System Policy, the predecessor to Group Policy, allows administrators to manage the configuration of Windows 98, Me, and NT 4.0 by setting the values of the Registry keys, but administrators must use a version-specific version of the System Policy editor for each version of Windows. The System Policy editor creates a policy file (.pol file) that the administrator can then store on the local computer (standalone scenarios) or on the domain controllers (for networked scenarios).

Unlike Group Policy, System Policy suffers from several limitations:

  • Only a small number of features can be managed.
  • The default computer and user policy can be edited in such a way that even administrators are locked out of the computer.
  • Changes managed by system policy "tattoo" (that is, actually change) the Registry: undoing a change created by system policy can require manually editing the Registry.
  • Policy settings are written in a nonsecure location in the Registry, which allows users to undo the intended policy settings.

Group Policy

Group Policy expanded the scope of configuration management and introduced a new set of tools and processes to apply policy to Windows 2000 and XP desktops managed by AD.

Group Policy Configuration

For Group Policy, administrators define policies using the Microsoft Management Console and one of several snap-ins—typically, the AD Users and Computers snap-in—to create a Group Policy Object (GPO).

The configuration parameters managed by Group Policy fall into two broad categories: computer configuration and user configuration.

Computer configuration affects system startup parameters and settings that apply to all users of that particular computer.

User configuration affects individual users when they log on to any computer.

Within both the computer and user configuration categories, various settings include Software Installation (which controls the assignment and publishing of applications to computers and users), Windows Settings (which control the configuration of scripts and security settings), and Administrative Templates (which control Registry-based settings for Windows components, such as configuration of the Start menu, and applications such as Microsoft Office).

Processing Group Policy

The policy setting information of a GPO is actually stored in two locations.
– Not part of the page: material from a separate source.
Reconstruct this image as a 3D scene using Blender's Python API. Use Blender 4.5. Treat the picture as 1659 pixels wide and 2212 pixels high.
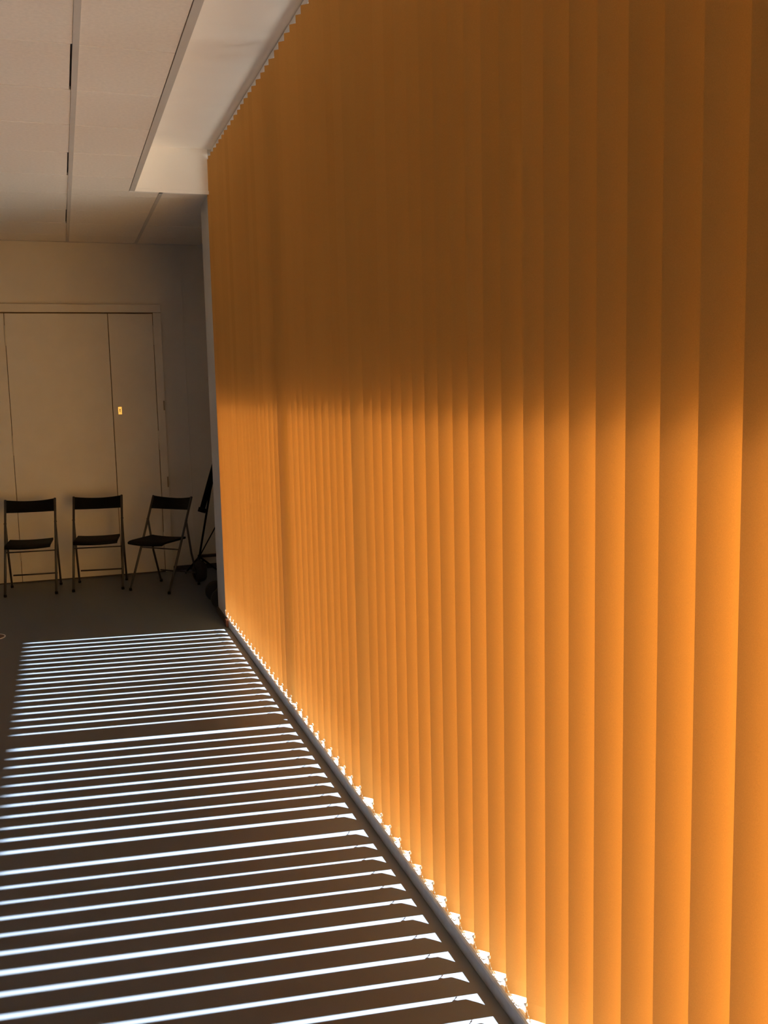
import bpy, bmesh, math, random
from mathutils import Vector, Matrix, Quaternion

random.seed(7)
scene = bpy.context.scene
for o in list(bpy.data.objects):
    bpy.data.objects.remove(o)

# ------------------------------------------------------------------ camera
CAM_H = 1.728
PITCH, YAW, ROLL = -0.1299, 0.3198, -0.0214
fwd = Vector((math.sin(YAW) * math.cos(PITCH), math.cos(YAW) * math.cos(PITCH), math.sin(PITCH)))
rgt = Vector((math.cos(YAW), -math.sin(YAW), 0.0))
upv = rgt.cross(fwd)
rr = rgt * math.cos(ROLL) + upv * math.sin(ROLL)
uu = upv * math.cos(ROLL) - rgt * math.sin(ROLL)
cam_data = bpy.data.cameras.new('camera')
cam_data.sensor_fit = 'VERTICAL'
cam_data.sensor_height = 36.0
cam_data.lens = 2073.1 * 36.0 / 2212.0
cam_data.clip_start = 0.02
cam_data.clip_end = 300
cam = bpy.data.objects.new('camera', cam_data)
scene.collection.objects.link(cam)
m3 = Matrix((rr, uu, -fwd)).transposed()
cam.matrix_world = Matrix.Translation((0, 0, CAM_H)) @ m3.to_4x4()
scene.camera = cam

# ------------------------------------------------------------------ sky, sun, exposure
SUN_SLOPE_Z, SUN_SLOPE_Y = 1.17, 0.113          # light travels (-1, +0.113, -1.17)
sun_dir = Vector((-1.0, SUN_SLOPE_Y, -SUN_SLOPE_Z)).normalized()
world = bpy.data.worlds.new('sky')
scene.world = world
world.use_nodes = True
wn = world.node_tree
wn.nodes.clear()
w_out = wn.nodes.new('ShaderNodeOutputWorld')
w_bg = wn.nodes.new('ShaderNodeBackground')
w_sky = wn.nodes.new('ShaderNodeTexSky')
w_sky.sky_type = 'NISHITA'
w_sky.sun_disc = False
w_sky.sun_elevation = math.asin(-sun_dir.z)
w_sky.sun_rotation = math.radians(96)
w_bg.inputs['Strength'].default_value = 0.038
wn.links.new(w_sky.outputs[0], w_bg.inputs['Color'])
wn.links.new(w_bg.outputs[0], w_out.inputs['Surface'])

sun_data = bpy.data.lights.new('sun', 'SUN')
sun_data.energy = 94.0
sun_data.angle = math.radians(0.53)
sun_data.color = (0.97, 0.97, 0.97)
sun = bpy.data.objects.new('sun', sun_data)
scene.collection.objects.link(sun)
sun.rotation_euler = sun_dir.to_track_quat('-Z', 'Y').to_euler()
sun.location = (8, 3, 9)

vs = scene.view_settings
vs.view_transform = 'Standard'
vs.look = 'None'
vs.exposure = 0.22
vs.gamma = 1.0
vs.use_curve_mapping = False
cy = scene.cycles
cy.max_bounces = 14
cy.diffuse_bounces = 10
cy.glossy_bounces = 4
cy.transmission_bounces = 10
cy.transparent_max_bounces = 12
cy.caustics_reflective = False
cy.caustics_refractive = False
cy.sample_clamp_indirect = 6.0

# ------------------------------------------------------------------ materials
def new_mat(name):
    m = bpy.data.materials.new(name)
    m.use_nodes = True
    nt = m.node_tree
    nt.nodes.clear()
    out = nt.nodes.new('ShaderNodeOutputMaterial')
    return m, nt, out

def mat(name, col, rough=0.6, metal=0.0, var=0.05, scale=20.0, bump=0.0, bump_scale=None, spec=0.5, stretch=(1, 1, 1)):
    """Principled with a little procedural colour variation and relief."""
    m, nt, out = new_mat(name)
    b = nt.nodes.new('ShaderNodeBsdfPrincipled')
    b.inputs['Roughness'].default_value = rough
    b.inputs['Metallic'].default_value = metal
    b.inputs['Specular IOR Level'].default_value = spec
    tc = nt.nodes.new('ShaderNodeTexCoord')
    mp = nt.nodes.new('ShaderNodeMapping')
    mp.inputs['Scale'].default_value = stretch
    nt.links.new(tc.outputs['Object'], mp.inputs['Vector'])
    nz = nt.nodes.new('ShaderNodeTexNoise')
    nz.inputs['Scale'].default_value = scale
    nz.inputs['Detail'].default_value = 4
    nt.links.new(mp.outputs[0], nz.inputs['Vector'])
    rp = nt.nodes.new('ShaderNodeValToRGB')
    rp.color_ramp.elements[0].position = 0.3
    rp.color_ramp.elements[1].position = 0.7
    rp.color_ramp.elements[0].color = tuple(c * (1 - var) for c in col) + (1,)
    rp.color_ramp.elements[1].color = tuple(min(1, c * (1 + var)) for c in col) + (1,)
    nt.links.new(nz.outputs['Fac'], rp.inputs['Fac'])
    nt.links.new(rp.outputs[0], b.inputs['Base Color'])
    if bump > 0:
        n2 = nt.nodes.new('ShaderNodeTexNoise')
        n2.inputs['Scale'].default_value = bump_scale or scale * 8
        n2.inputs['Detail'].default_value = 3
        nt.links.new(mp.outputs[0], n2.inputs['Vector'])
        bp = nt.nodes.new('ShaderNodeBump')
        bp.inputs['Strength'].default_value = bump
        bp.inputs['Distance'].default_value = 0.002
        nt.links.new(n2.outputs['Fac'], bp.inputs['Height'])
        nt.links.new(bp.outputs[0], b.inputs['Normal'])
    nt.links.new(b.outputs[0], out.inputs['Surface'])
    return m

def fabric_mat():
    m, nt, out = new_mat('orange_blind_fabric')
    tc = nt.nodes.new('ShaderNodeTexCoord')
    mp = nt.nodes.new('ShaderNodeMapping')
    mp.inputs['Scale'].default_value = (900, 900, 500)
    nt.links.new(tc.outputs['Object'], mp.inputs['Vector'])
    nz = nt.nodes.new('ShaderNodeTexNoise')
    nz.inputs['Scale'].default_value = 1.0
    nz.inputs['Detail'].default_value = 2
    nt.links.new(mp.outputs[0], nz.inputs['Vector'])
    def ramp(c, v):
        r = nt.nodes.new('ShaderNodeValToRGB')
        r.color_ramp.elements[0].position = 0.25
        r.color_ramp.elements[1].position = 0.75
        r.color_ramp.elements[0].color = tuple(x * (1 - v) for x in c) + (1,)
        r.color_ramp.elements[1].color = tuple(x * (1 + v) for x in c) + (1,)
        nt.links.new(nz.outputs['Fac'], r.inputs['Fac'])
        return r
    oi = nt.nodes.new('ShaderNodeObjectInfo')
    mr = nt.nodes.new('ShaderNodeMapRange')
    mr.inputs['To Min'].default_value = 0.96
    mr.inputs['To Max'].default_value = 1.04
    nt.links.new(oi.outputs['Random'], mr.inputs['Value'])
    def dyed(r):
        v = nt.nodes.new('ShaderNodeVectorMath')
        v.operation = 'SCALE'
        nt.links.new(r.outputs[0], v.inputs[0])
        nt.links.new(mr.outputs[0], v.inputs['Scale'])
        return v
    tr = nt.nodes.new('ShaderNodeBsdfTranslucent')
    df = nt.nodes.new('ShaderNodeBsdfDiffuse')
    nt.links.new(dyed(ramp(FAB_T, 0.07)).outputs[0], tr.inputs['Color'])
    nt.links.new(dyed(ramp(FAB_R, 0.07)).outputs[0], df.inputs['Color'])
    ad = nt.nodes.new('ShaderNodeAddShader')
    nt.links.new(tr.outputs[0], ad.inputs[0])
    nt.links.new(df.outputs[0], ad.inputs[1])
    nt.links.new(ad.outputs[0], out.inputs['Surface'])
    return m

def glass_mat():
    m, nt, out = new_mat('window_glass')
    t = nt.nodes.new('ShaderNodeBsdfTransparent')
    t.inputs['Color'].default_value = (0.93, 0.96, 0.95, 1)
    g = nt.nodes.new('ShaderNodeBsdfGlossy')
    g.inputs['Roughness'].default_value = 0.02
    lw = nt.nodes.new('ShaderNodeFresnel')
    lw.inputs['IOR'].default_value = 1.3
    mx = nt.nodes.new('ShaderNodeMixShader')
    nt.links.new(lw.outputs[0], mx.inputs[0])
    nt.links.new(t.outputs[0], mx.inputs[1])
    nt.links.new(g.outputs[0], mx.inputs[2])
    nt.links.new(mx.outputs[0], out.inputs['Surface'])
    return m

def floor_mat():
    m, nt, out = new_mat('grey_linoleum')
    b = nt.nodes.new('ShaderNodeBsdfPrincipled')
    tc = nt.nodes.new('ShaderNodeTexCoord')
    n1 = nt.nodes.new('ShaderNodeTexNoise')
    n1.inputs['Scale'].default_value = 1.3
    n1.inputs['Detail'].default_value = 5
    nt.links.new(tc.outputs['Object'], n1.inputs['Vector'])
    n2 = nt.nodes.new('ShaderNodeTexNoise')
    n2.inputs['Scale'].default_value = 420
    n2.inputs['Detail'].default_value = 2
    nt.links.new(tc.outputs['Object'], n2.inputs['Vector'])
    r1 = nt.nodes.new('ShaderNodeValToRGB')
    r1.color_ramp.elements[0].position = 0.3
    r1.color_ramp.elements[1].position = 0.72
    r1.color_ramp.elements[0].color = tuple(c * 0.94 for c in FLOOR_C) + (1,)
    r1.color_ramp.elements[1].color = tuple(c * 1.05 for c in FLOOR_C) + (1,)
    nt.links.new(n1.outputs['Fac'], r1.inputs['Fac'])
    mx = nt.nodes.new('ShaderNodeMix')
    mx.data_type = 'RGBA'
    mx.blend_type = 'MULTIPLY'
    mx.inputs[0].default_value = 0.35
    r2 = nt.nodes.new('ShaderNodeValToRGB')
    r2.color_ramp.elements[0].position = 0.35
    r2.color_ramp.elements[0].color = (0.75, 0.75, 0.75, 1)
    r2.color_ramp.elements[1].position = 0.65
    r2.color_ramp.elements[1].color = (1.1, 1.1, 1.1, 1)
    nt.links.new(n2.outputs['Fac'], r2.inputs['Fac'])
    nt.links.new(r1.outputs[0], mx.inputs[6])
    nt.links.new(r2.outputs[0], mx.inputs[7])
    nt.links.new(mx.outputs[2], b.inputs['Base Color'])
    b.inputs['Roughness'].default_value = 0.42
    b.inputs['Specular IOR Level'].default_value = 0.35
    bp = nt.nodes.new('ShaderNodeBump')
    bp.inputs['Strength'].default_value = 0.12
    bp.inputs['Distance'].default_value = 0.001
    nt.links.new(n2.outputs['Fac'], bp.inputs['Height'])
    nt.links.new(bp.outputs[0], b.inputs['Normal'])
    nt.links.new(b.outputs[0], out.inputs['Surface'])
    return m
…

The Group Policy Container is an AD container that stores GPO properties, including version and status information. The Group Policy Template stores the information about template-based policies, security settings, script files, and information regarding applications that are available for software installation.

When a computer starts, it receives a list of applicable GPOs from the AD, and the computer policies are processed and applied. When a user logs on, a list of applicable GPOs is again processed and applied. By default, the processing of the computer policies are completed before the logon dialog boxes are displayed, and user policies are completed before the shell is active and available for the user to interact with it.
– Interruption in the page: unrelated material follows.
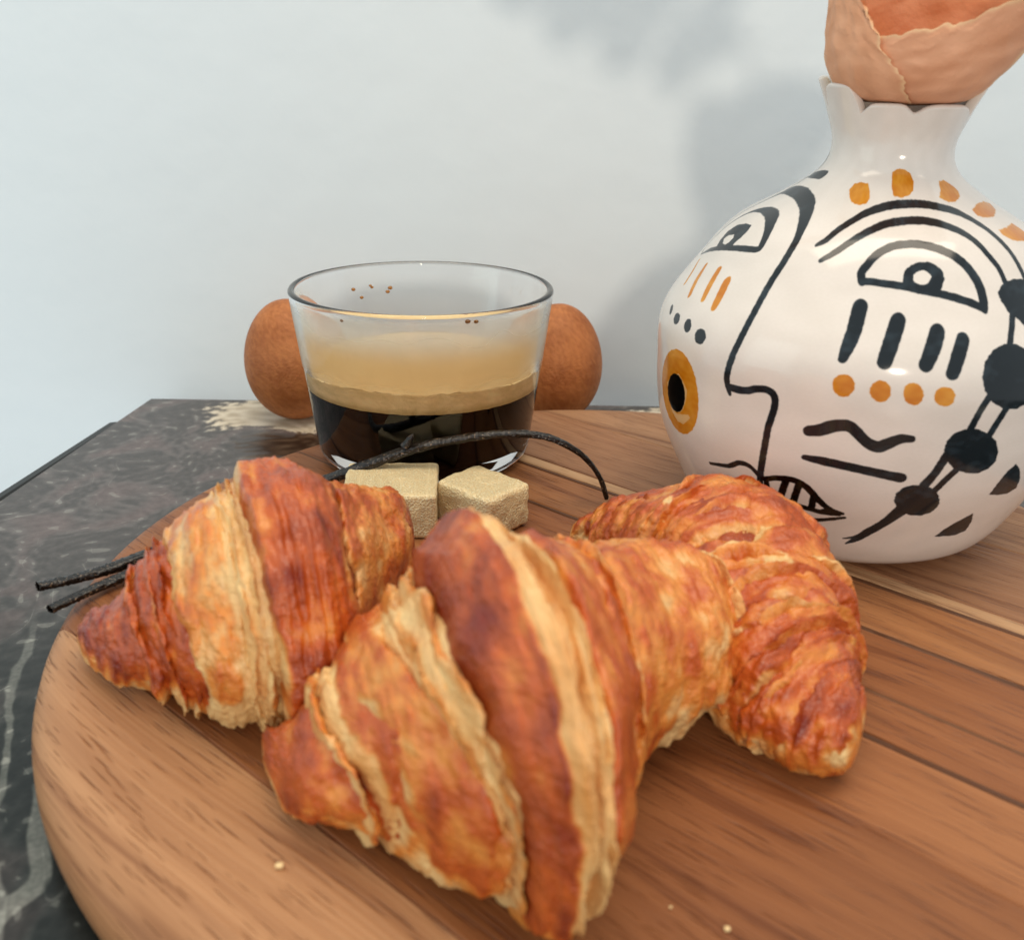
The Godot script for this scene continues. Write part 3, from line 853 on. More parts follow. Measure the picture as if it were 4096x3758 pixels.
func build_glass() -> void:
	var at := Vector3(-2.97, 0.0, -30.2)
	var gm := StandardMaterial3D.new()
	gm.albedo_color = Color(1.0, 1.0, 1.0, 0.0)
	gm.refraction_enabled = true
	gm.refraction_scale = 0.05
	gm.roughness = 0.0
	gm.metallic_specular = 0.37
	gm.transparency = BaseMaterial3D.TRANSPARENCY_ALPHA
	var wall := func(h: float) -> float: return 3.52 + (4.2 - 3.52) * (h - 0.5) / (5.69 - 0.5)
	var q := PackedVector2Array()
	q.append_array([Vector2(0.0, 0.12), Vector2(2.4, 0.1), Vector2(2.75, 0.02), Vector2(3.0, 0.0), Vector2(3.18, 0.04), Vector2(3.34, 0.16), Vector2(3.45, 0.32), Vector2(3.52, 0.5)])
	for k in 24:
		var h := 0.7 + (5.52 - 0.7) * k / 23.0
		q.append(Vector2(wall.call(h), h))
	var rim: float = wall.call(5.6)
	for k in 9:
		var a := PI * k / 8.0
		q.append(Vector2(rim - 0.11 + 0.11 * cos(a), 5.58 + 0.11 * sin(a)))
	for k in 24:
		var h := 5.5 - (5.5 - 1.15) * k / 23.0
		q.append(Vector2(wall.call(h) - 0.2 - 0.02 * (5.5 - h) / 4.0, h))
	q.append_array([Vector2(3.3, 0.95), Vector2(3.18, 0.8), Vector2(2.98, 0.68), Vector2(2.6, 0.62), Vector2(1.5, 0.6), Vector2(0.0, 0.6)])
	var g := thing("espresso_glass", "clear tumbler half filled with espresso at the back of the board", "glass", at)
	obj("glass_body", lathe(q, 160), gm, g)
	# coffee, its skin reaching a little into the inner wall so that no air shows between
	var cm := plain(Color(0.006, 0.004, 0.003), 1.0, 0.0)
	var inner := func(h: float) -> float: return wall.call(h) - 0.2 - 0.02 * (5.5 - h) / 4.0 + 0.012
	var c := PackedVector2Array([Vector2(0.0, 0.59), Vector2(1.5, 0.588), Vector2(2.6, 0.608), Vector2(2.99, 0.668), Vector2(3.19, 0.79), Vector2(3.312, 0.945)])
	for k in 12:
		var h := 1.15 + (2.6 - 1.15) * k / 11.0
		c.append(Vector2(inner.call(h), h))
	c.append(Vector2(0.0, 2.6))
	var e := thing("espresso", "black espresso under a tan crema inside the tumbler", "coffee", at)
	obj("coffee", lathe(c, 160), cm, e)
	# crema: an uneven foam with a raised, ragged border where it meets the glass
	var p := PackedVector3Array()
	var col := PackedColorArray()
	var around := 220
	var rings := [0.0, 0.2, 0.4, 0.6, 0.72, 0.82, 0.9, 0.94, 0.97, 0.985, 0.995]
	var rows := 0
	for r in [0.0, 0.5, 1.0]:
		for i in around + 1:
			var t := TAU * i / around
			p.append(Vector3(r * inner.call(2.6) * sin(t), 2.602, r * inner.call(2.6) * cos(t)))
			col.append(lin(0.66, 0.44, 0.22))
		rows += 1
	for k in 9:
		for i in around + 1:
			var t := TAU * i / around
			var top := 3.24 + 0.05 * bake.get_noise_2d(cos(t) * 2.0, sin(t) * 2.0) + 0.035 * streak.get_noise_2d(cos(t) * 9.0, sin(t) * 9.0)
			var h := lerpf(2.61 + 0.03 * streak.get_noise_2d(cos(t) * 7.0, sin(t) * 7.0 + 3.0), top, k / 8.0)
			p.append(Vector3(inner.call(h) * sin(t), h, inner.call(h) * cos(t)))
			var b := 0.035 * streak.get_noise_3d(cos(t) * 14.0, sin(t) * 14.0, h * 9.0) + 0.05 * bake.get_noise_3d(cos(t) * 4.0, sin(t) * 4.0, h * 3.0) - 0.16 * smoothstep(2.85, 2.62, h)
			col.append(lin(0.97 + b, 0.82 + b, 0.58 + b))
		rows += 1
	for n in rings.size():
		var f: float = rings[rings.size() - 1 - n]
		for i in around + 1:
			var t := TAU * i / around
			var h := 3.2 - 0.06 * smoothstep(1.0, 0.85, f) + 0.012 * bake.get_noise_2d(cos(t) * f * 6.0, sin(t) * f * 6.0)
			p.append(Vector3(inner.call(h) * f * sin(t), h, inner.call(h) * f * cos(t)))
			var b := 0.05 * bake.get_noise_2d(cos(t) * f * 2.0, sin(t) * f * 2.0 + 4.0) + 0.02 * streak.get_noise_2d(cos(t) * f * 12.0, sin(t) * f * 12.0)
			col.append(lin(0.97 + b, 0.85 + b, 0.62 + b * 0.7))
		rows += 1
	var fm := plain(Color.WHITE, 0.6, 0.3)
	fm.vertex_color_use_as_albedo = true
	relief(fm, noise_map(31, 0.05, 4), 0.03, 40.0)
	obj("crema", sheet(around + 1, rows, p, col, PackedVector2Array(), true, true), fm, e)
	# bubbles along the foam's border
	var st := SurfaceTool.new()
	st.begin(Mesh.PRIMITIVE_TRIANGLES)
	var pick := RandomNumberGenerator.new()
	pick.seed = 77
	for k in 130:
		var bub := SphereMesh.new()
		bub.radius = pick.randf_range(0.018, 0.055) * CM
		bub.height = bub.radius * 2.0
		bub.radial_segments = 8
		bub.rings = 5
		var t := pick.randf_range(-1.9, 1.9)
		var f := 0.985 - 0.12 * pow(pick.randf(), 2.0)
		st.append_from(bub, 0, Transform3D(Basis(), Vector3(inner.call(3.2) * f * sin(t), 3.2 + 0.01 * pick.randf(), inner.call(3.2) * f * cos(t)) * CM))
	var froth := obj("bubbles", st.commit(), plain(Color(0.96, 0.86, 0.66), 0.25, 0.5), e)
	froth.set_meta("kind", "stuff")
	# the mist of steam and foam that clings to the inner wall
	var fp := PackedVector3Array()
	var fc := PackedColorArray()
	for k in 30:
		var h := 3.24 + 2.36 * k / 29.0
		for i in around + 1:
			var t := TAU * i / around
			var top := 4.75 + 0.35 * bake.get_noise_2d(cos(t) * 1.2, sin(t) * 1.2)
			var r: float = inner.call(h) - 0.03
			fp.append(Vector3(r * sin(t), h, r * cos(t)))
			var a := 0.86 * (1.0 - smoothstep(4.6, top + 1.6, h)) + 0.06 * streak.get_noise_3d(cos(t) * 3.0, sin(t) * 3.0, h * 2.0)
			var w := lin(0.97, 0.86, 0.66).lerp(lin(1.0, 0.98, 0.93), smoothstep(3.9, 5.1, h))
			a *= lerpf(0.06, 1.0, smoothstep(-0.35, 0.35, cos(t)))
			fc.append(Color(w.r, w.g, w.b, clampf(a, 0.0, 0.86) * (1.0 - smoothstep(5.4, 5.6, h))))
	var mist := plain(Color.WHITE, 0.7, 0.2)
	mist.vertex_color_use_as_albedo = true
	mist.transparency = BaseMaterial3D.TRANSPARENCY_ALPHA
	mist.cull_mode = BaseMaterial3D.CULL_DISABLED
	mist.backlight_enabled = true
	mist.backlight = Color(1, 1, 1)
	obj("steam_film", sheet(around + 1, 30, fp, fc, PackedVector2Array(), true, true), mist, g)
	var op := PackedVector3Array()
	var oc := PackedColorArray()
	for k in 30:
		var h := 3.1 + 2.35 * k / 29.0
		for i in around + 1:
			var t := TAU * i / around
			var r: float = wall.call(h) + 0.006
			op.append(Vector3(r * sin(t), h, r * cos(t)))
			var n := bake.get_noise_3d(cos(t) * 2.2, sin(t) * 2.2, h * 0.7)
			var a := 0.50 * smoothstep(3.1, 3.7, h + 0.2 * n) * (1.0 - 0.55 * smoothstep(4.3, 5.3, h + 0.3 * n)) * (1.0 - smoothstep(5.3, 5.45, h))
			a *= smoothstep(-0.25, 0.35, cos(t))
			var w := lin(0.95, 0.80, 0.56).lerp(lin(0.93, 0.92, 0.88), clampf(smoothstep(4.1, 5.2, h) + smoothstep(0.75, 1.0, absf(sin(t))), 0.0, 1.0))
			oc.append(Color(w.r, w.g, w.b, clampf(a, 0.0, 0.6)))
	obj("steam_film", sheet(around + 1, 30, op, oc, PackedVector2Array(), true, true), mist, g)
	# splashes that dried inside the rim
	var dm := plain(Color(0.60, 0.41, 0.20), 0.12, 0.5)
	var rng := RandomNumberGenerator.new()
	rng.seed = 5
	for k in 9:
		var t := PI + deg_to_rad(18.0 + 26.0 * rng.randf()) if k < 6 else deg_to_rad(rng.randf_range(-40.0, 45.0))
		var h := rng.randf_range(4.55, 4.95) if k < 6 else rng.randf_range(5.3, 5.45)
		var s := SphereMesh.new()
		s.radius = rng.randf_range(0.05, 0.09) * CM
		s.height = s.radius * 1.5
		s.radial_segments = 10
		s.rings = 6
		var r: float = inner.call(h) - 0.02
		obj("splash", s, dm, g, Vector3(r * sin(t), h, r * cos(t)))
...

Policy is applied in a hierarchy: first any Local Group Policy Object policies are applied, and then GPOs linked to the AD site, domain, and organizational units (OUs) are applied. This appears to be a simple and straightforward hierarchy, but it is complicated by the fact that AD OUs can be nested hierarchically (an OU can contain one or more OUs, and so on). The order of the OU hierarchy affects the processing of Group Policy, with the local GPO being processed first and the OU containing the computer or user processed last.

This initial policy processing sequence is further complicated when security groups are used to filter or exclude group or users from the application of a specific policy or when options such as "no override" (a set policy cannot be overwritten) and block inheritance (do not inherit policy from a parent container) have been applied to a GPO.

This shows the real issue with Group Policy—determining which policy applies to which computer or user after all the GPOs, filters, inheritance, and no override parameters have been processed—the Resultant Set of Policy (RSOP). With Windows 2000 Server, Microsoft did a good job of designing this process to handle every possible scenario, but did not have the time to build tools to help administrators calculate the RSOP for particular users and computers.